We could learn a thing or two from Las Vegas

Just got back from Las Vegas.

Vancouver is rightly regarded as a model of urban planning. In terms of sustainable development, we’ve got a long way to go, but we’re light-years ahead of our prairie cousins.

Las Vegas is, um, a different sort of urban model. Thirty-nine million tourists made their way last year to the great strip of bright lights in the middle of the Nevada desert. They plunked down billions, and most had little to show for it after they left. There is no natural reason why anyone ought to go there… except that it’s a really fun, friendly place to be.

The tourism marketing people of Las Vegas have earned their place in the pantheon of the advertising gods.

3 Comments so far

  1. Kris Taeleman (unregistered) on February 15th, 2007 @ 1:52 am

    I went back to Las Vegas 3 months ago after 5 years and I must say, Vegas isn’t getting cheaper and lots of stuff is getting scaled down (for example: The Mirage volcano).

    I’m always puzzled by the things that go on behind the curtains. The amount of food, cleaning, trash, money transfer,… and especially the fact that you don’t notice these things as a tourist, it’s totally transparent.


  2. Ryan Cousineau (unregistered) on February 15th, 2007 @ 2:28 pm

    Well, Vegas is sort of like the ultimate experiment in restricted zoning.

    For a long time, Nevada was pretty much the only state (Even Atlantic City didn’t have casino gaming until 1977) where you could put up a casino.

    As a result, it became a gambling destination, and it really had no serious competition for that role for decades. The spectacles simply became more and more lavish as time went on, all in the name of drawing more gamblers (and to a lesser extent, other tourists).

    Vegas is probably under some pressure now simply because there’s more casinos all over North America; there’s at least six (and probably more) in Vancouver alone, ranging from the elaborate River Rock to the floating one in New West. With Indian casinos and various other forms of gaming becoming widespread throughout the continent, Vegas’ legal gambling isn’t a distinct feature anymore.

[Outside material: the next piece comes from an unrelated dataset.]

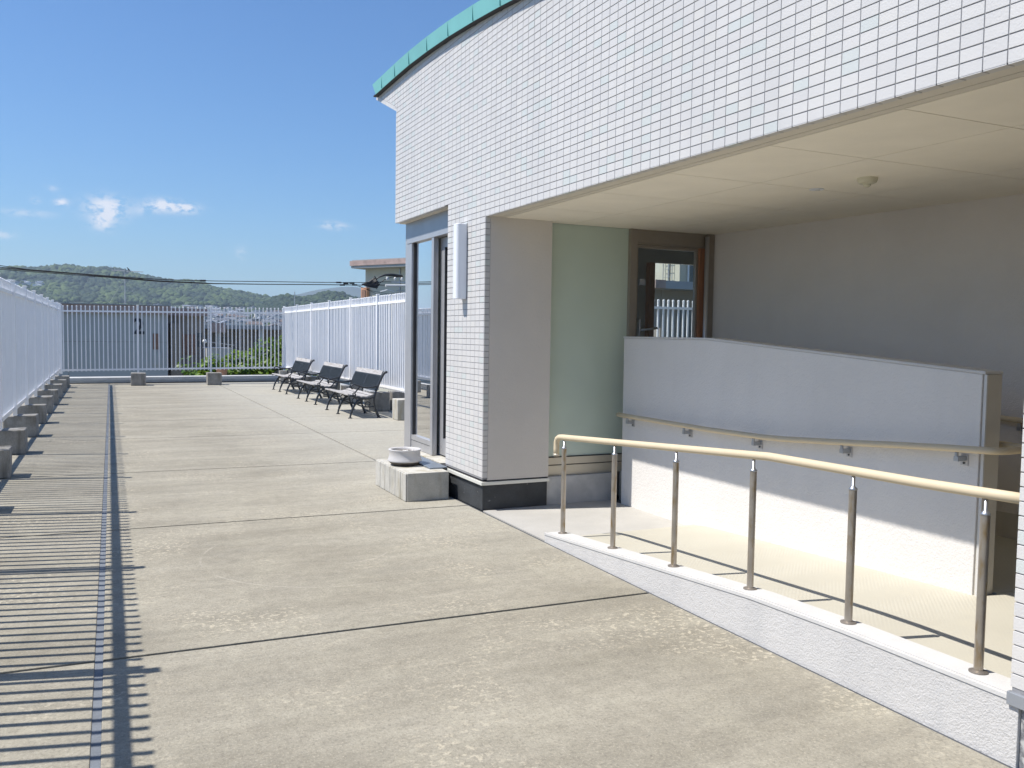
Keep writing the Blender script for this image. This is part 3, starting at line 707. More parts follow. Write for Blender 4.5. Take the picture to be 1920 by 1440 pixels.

    But with such a big head start in an industry nobody else would touch for a long time, I’m not particularly impressed by Vegas’ advantage.

    The “what happens in Vegas stays in Vegas” campaign was pretty clever, though.

    The problem with learning from Vegas is that there are too many unique elements, and while it is a tourist mecca, Vegas is apparently a nicer place to visit than it is to live in.


  3. ddrucker (unregistered) on February 17th, 2007 @ 11:05 pm

    Las Vegas is utterly the most artificial city in the world. It’s like a moon-base on Planet Earth. It couldn’t exist without enormous technological and engineering marvels.
    This makes it both fascinating and repellent to me. Vegas is also growing faster than any other American city. That growth will eventually run right up against the physical limits of the Mojave desert.
    If I were truly a betting man, I wouldn’t bet on the future of Vegas in the long term. Humans may be pretty clever, but when you start ignoring reality on the scale of over 2 million people and still growing against all the odds of the surrounding ecosystem, well as they say: The House always wins.